On the day that I was scheduled to play at Artswells festival, I spent most of the day kneeling in the mud cranking greasy wrenches and dragging heavy hoses that kinked and wiggled like rabid anacondas. I shudder to recollect my dismal outlook on life at that moment.

On the flip side, we got to eat anything we wanted at any restaurant in Port Hardy on the company tab and my days and nights were spent in the pleasant company of Gooey, Buffalo Bob (an old redneck hippy logger who knows more jokes and tells more tall tales than anyone I’ve ever met) and Darren, a Geotechnical Engineer who spent his entire days carving walking sticks while I sweated and toiled like a slave. He received a nickname from Buffalo Bob that stuck. Dingledork.

I met a whole slew of folks while working that I otherwise would never have met, who I could name and describe here at great length. But suffice to say, that there are a lot of colourful characters involved in roping the wind.

As it turned out, I was able to get off the mountain on the morning of August 20th. That night, I played a solo show at the Gorge Harbour marina on Cortez Island, for an appreciative audience of campers and yachters. Yaya and the girls came with the Boler and we camped for several days. Glorious. The adage is true, only a man who works hard can truly enjoy leisure.

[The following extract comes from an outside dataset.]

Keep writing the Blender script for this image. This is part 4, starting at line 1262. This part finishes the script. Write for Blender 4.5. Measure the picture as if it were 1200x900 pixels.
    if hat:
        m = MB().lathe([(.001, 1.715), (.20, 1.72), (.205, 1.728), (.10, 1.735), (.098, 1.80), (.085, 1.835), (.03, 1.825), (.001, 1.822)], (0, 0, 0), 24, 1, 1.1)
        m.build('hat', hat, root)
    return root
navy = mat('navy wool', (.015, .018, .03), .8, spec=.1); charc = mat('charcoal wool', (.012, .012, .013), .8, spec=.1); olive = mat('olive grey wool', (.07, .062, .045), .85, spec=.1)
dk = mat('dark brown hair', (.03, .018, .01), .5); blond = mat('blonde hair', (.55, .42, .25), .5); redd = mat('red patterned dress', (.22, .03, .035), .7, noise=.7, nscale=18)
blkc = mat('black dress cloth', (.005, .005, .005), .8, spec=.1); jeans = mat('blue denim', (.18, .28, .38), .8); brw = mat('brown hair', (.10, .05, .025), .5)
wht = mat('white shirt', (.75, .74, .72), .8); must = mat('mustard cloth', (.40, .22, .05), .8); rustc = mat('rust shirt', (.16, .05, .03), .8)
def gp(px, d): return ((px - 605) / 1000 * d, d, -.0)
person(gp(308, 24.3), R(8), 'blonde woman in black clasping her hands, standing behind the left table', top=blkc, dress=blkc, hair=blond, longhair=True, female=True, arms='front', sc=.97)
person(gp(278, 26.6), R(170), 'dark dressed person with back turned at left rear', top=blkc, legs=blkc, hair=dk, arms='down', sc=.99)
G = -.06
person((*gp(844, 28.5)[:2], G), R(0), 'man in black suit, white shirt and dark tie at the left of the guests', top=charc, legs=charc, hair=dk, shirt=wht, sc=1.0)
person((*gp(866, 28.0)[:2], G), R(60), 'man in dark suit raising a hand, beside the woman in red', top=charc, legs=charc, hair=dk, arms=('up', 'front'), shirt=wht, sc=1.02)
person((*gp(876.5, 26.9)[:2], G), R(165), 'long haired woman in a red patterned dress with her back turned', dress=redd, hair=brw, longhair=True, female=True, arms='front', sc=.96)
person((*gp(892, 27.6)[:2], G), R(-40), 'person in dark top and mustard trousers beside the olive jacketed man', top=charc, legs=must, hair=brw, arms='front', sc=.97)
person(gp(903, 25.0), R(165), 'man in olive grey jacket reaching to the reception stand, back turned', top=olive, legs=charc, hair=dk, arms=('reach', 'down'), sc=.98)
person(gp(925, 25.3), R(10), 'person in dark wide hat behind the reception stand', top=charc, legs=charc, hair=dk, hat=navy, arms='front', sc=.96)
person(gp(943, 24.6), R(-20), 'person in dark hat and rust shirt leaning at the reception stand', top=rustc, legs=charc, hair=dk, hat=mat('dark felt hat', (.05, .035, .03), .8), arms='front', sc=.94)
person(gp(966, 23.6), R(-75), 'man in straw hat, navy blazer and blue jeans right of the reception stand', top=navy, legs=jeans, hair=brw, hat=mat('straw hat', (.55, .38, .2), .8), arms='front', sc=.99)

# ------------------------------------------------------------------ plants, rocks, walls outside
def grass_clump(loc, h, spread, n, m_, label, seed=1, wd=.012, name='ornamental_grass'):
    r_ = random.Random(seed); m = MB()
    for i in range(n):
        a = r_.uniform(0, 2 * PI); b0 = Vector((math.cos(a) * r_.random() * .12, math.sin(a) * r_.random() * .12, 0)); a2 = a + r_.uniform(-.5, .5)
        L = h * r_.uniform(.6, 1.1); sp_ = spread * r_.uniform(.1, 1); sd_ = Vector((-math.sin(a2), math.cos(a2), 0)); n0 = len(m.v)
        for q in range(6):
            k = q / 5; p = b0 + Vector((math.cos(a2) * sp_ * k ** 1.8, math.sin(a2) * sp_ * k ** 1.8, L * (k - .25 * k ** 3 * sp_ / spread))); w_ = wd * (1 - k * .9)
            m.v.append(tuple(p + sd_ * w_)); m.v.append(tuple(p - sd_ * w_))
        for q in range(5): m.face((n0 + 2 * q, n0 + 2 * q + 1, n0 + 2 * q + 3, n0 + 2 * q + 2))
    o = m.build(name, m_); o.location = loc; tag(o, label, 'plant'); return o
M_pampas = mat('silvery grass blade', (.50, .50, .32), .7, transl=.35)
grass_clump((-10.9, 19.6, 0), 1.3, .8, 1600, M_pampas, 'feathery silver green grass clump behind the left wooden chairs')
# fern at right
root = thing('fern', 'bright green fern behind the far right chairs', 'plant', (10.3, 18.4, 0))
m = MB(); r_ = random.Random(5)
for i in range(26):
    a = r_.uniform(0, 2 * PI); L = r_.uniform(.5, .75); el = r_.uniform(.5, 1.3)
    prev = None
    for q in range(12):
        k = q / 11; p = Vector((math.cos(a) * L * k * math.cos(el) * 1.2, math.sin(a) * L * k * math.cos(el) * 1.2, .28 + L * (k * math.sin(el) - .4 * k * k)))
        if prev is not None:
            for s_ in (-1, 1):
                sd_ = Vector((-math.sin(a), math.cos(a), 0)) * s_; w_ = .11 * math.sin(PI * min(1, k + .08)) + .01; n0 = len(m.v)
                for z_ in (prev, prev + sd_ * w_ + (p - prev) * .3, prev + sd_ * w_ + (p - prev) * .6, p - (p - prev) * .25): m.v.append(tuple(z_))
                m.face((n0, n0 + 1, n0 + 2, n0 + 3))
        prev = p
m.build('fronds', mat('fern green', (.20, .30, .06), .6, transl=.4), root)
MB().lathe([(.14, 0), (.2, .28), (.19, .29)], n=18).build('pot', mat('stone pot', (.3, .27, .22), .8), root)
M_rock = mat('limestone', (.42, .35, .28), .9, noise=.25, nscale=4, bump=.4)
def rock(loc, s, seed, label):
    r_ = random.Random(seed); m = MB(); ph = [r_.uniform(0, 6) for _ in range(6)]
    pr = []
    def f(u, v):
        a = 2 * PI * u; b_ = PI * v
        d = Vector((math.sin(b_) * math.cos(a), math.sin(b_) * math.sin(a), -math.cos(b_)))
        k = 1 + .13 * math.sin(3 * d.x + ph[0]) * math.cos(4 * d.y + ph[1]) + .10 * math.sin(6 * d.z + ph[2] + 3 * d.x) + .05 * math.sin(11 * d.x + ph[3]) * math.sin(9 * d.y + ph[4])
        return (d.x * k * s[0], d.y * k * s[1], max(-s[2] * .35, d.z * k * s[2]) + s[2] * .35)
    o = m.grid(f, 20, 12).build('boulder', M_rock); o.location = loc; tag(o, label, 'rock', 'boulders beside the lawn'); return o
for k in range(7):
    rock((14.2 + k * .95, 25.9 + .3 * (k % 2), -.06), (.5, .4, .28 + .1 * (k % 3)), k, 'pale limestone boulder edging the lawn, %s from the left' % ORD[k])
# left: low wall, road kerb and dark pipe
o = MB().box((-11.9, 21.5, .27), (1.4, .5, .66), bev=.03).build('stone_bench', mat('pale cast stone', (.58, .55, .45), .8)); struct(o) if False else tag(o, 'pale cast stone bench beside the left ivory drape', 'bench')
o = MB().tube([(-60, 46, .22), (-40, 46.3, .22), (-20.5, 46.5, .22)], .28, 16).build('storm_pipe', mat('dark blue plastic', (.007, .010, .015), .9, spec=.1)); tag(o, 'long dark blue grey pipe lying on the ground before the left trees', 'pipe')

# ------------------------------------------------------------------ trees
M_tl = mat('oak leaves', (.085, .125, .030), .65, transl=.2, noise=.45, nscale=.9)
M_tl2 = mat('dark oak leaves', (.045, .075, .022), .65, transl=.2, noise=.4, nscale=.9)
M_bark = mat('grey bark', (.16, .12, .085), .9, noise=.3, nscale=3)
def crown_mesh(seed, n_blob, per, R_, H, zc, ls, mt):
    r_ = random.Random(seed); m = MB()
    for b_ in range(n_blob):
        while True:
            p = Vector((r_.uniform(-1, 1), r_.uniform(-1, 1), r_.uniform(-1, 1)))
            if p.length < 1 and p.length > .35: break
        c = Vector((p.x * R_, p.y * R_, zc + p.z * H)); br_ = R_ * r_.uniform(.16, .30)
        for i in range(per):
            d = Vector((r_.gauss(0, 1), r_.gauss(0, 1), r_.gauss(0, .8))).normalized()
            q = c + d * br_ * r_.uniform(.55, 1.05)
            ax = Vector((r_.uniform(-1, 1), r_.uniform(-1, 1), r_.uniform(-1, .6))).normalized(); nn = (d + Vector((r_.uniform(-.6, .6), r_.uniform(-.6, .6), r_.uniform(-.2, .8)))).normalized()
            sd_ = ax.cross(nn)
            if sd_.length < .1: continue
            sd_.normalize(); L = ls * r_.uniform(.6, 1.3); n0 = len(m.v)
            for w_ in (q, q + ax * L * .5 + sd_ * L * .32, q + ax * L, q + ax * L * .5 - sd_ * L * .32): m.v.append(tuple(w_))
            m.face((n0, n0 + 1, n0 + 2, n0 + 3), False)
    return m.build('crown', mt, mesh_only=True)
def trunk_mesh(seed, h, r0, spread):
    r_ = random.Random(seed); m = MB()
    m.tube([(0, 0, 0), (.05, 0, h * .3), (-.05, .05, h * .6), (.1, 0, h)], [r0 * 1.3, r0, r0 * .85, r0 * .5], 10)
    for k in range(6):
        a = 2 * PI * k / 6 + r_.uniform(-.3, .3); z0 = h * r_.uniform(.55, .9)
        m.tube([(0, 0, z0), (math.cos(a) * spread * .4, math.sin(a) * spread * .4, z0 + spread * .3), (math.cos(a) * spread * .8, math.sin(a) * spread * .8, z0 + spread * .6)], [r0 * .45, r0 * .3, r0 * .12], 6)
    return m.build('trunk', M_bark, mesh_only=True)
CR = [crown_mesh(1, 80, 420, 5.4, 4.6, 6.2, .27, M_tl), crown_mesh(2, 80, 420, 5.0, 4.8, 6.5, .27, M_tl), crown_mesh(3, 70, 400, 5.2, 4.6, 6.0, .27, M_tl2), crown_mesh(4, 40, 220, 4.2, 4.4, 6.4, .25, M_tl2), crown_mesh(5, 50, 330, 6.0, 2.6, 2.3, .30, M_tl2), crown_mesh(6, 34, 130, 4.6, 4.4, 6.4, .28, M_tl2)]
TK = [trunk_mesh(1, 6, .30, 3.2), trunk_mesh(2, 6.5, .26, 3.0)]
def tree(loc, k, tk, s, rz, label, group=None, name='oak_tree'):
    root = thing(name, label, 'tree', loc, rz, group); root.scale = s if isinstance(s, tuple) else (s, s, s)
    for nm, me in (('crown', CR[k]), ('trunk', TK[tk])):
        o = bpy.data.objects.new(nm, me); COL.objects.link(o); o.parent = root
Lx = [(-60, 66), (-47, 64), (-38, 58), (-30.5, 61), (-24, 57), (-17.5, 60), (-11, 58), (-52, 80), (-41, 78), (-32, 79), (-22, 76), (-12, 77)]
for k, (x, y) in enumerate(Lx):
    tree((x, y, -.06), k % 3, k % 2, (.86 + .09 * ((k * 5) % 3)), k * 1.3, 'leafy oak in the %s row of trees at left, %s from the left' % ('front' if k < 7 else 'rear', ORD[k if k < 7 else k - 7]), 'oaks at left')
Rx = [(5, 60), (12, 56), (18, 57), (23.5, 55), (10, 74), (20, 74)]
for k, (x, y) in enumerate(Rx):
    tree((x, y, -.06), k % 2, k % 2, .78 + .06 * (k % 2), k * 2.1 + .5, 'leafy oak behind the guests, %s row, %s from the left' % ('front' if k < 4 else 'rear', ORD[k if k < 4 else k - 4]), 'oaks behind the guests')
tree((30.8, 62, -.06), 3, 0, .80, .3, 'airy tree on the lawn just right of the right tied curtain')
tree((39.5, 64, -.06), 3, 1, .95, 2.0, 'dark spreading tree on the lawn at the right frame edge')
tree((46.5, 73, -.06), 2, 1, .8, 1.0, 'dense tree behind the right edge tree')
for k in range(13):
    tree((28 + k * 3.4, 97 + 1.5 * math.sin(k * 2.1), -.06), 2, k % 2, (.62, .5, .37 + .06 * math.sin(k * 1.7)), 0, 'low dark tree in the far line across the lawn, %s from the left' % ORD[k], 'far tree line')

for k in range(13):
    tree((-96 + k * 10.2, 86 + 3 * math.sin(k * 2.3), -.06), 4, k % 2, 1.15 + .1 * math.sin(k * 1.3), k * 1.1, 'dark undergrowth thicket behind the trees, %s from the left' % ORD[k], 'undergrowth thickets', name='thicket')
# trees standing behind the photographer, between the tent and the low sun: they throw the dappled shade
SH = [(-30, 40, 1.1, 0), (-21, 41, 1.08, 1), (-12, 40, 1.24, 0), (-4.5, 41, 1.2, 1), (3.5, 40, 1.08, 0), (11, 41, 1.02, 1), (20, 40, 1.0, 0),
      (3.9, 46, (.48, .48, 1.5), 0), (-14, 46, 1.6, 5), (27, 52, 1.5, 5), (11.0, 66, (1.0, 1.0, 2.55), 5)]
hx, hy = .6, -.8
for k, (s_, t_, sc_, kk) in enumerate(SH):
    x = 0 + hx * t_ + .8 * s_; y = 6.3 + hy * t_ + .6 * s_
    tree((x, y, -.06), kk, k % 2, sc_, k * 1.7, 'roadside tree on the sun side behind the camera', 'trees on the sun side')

Upon returning to Cumberland, I received a call from a producer at SHAW TV. Turns out that they want to air my program! How exciting is that? So, I met for coffee with this exec and told me that everyone really liked my demo and they want to air it across Vancouver Island. They’ll air any more episodes that I make as well. This was very good news, the down side is that they don’t pay. However, they will help me shoot and edit the program at their TV studio in Campbell River, so I can do a show with professional equipment before a live studio audience at minimal cost. Who knows? This could get picked up by a network and turn into something actual and TANGIBLE. The show is kind of a mash up between Raffi, Oprah and the Price is Right, all hosted by a deranged space pirate. Everyone seemed to enjoy it.

 After that I got to spend the week with cash in the bank and ten different gigs at libraries across Vancouver Island that went very well. I finished off my gigs playing at the Blackberry Faire on Denman Island, which is an old timey country fair, complete with pie contests and petting zoos. We stayed at a B&B which was a complete luxury. I am proud to say that I am the first performer that they have ever hired to play at that festival. So, things on the CPTN THNDRPNTZ front seem to be proceeding beautifully, which gives me great satisfaction and hope for the future.

As we speak I am on deck to head to Yellowknife. Perhaps on Sunday or Monday, I’ll get on a plane and head north for at least a month. This time we’ll be living in tents at the edge of a lake called Quest Lake. We’ll be drilling 24 hours a day until it freezes up and we can’t get around any more. Soon we’ll be flying around in helicopters and grinding diamonds to drill for gold.

Until next time Beloved, keep yer chin up and smile.

P.S. Since writing that last bit, Ava has been accepted into Beachcombers school as well. She is getting in as a two for one deal because Yaya is working there. This is wonderful because now all my family including Pancake will be attending a great school together. It’s ideal. When we went there the other day, there was a mild earthquake and the school was evacuated; hopefully not a common or fatal occurrence.

In two hours I’ll be getting on the plane for Yellowknife. Quest Lake, here I come.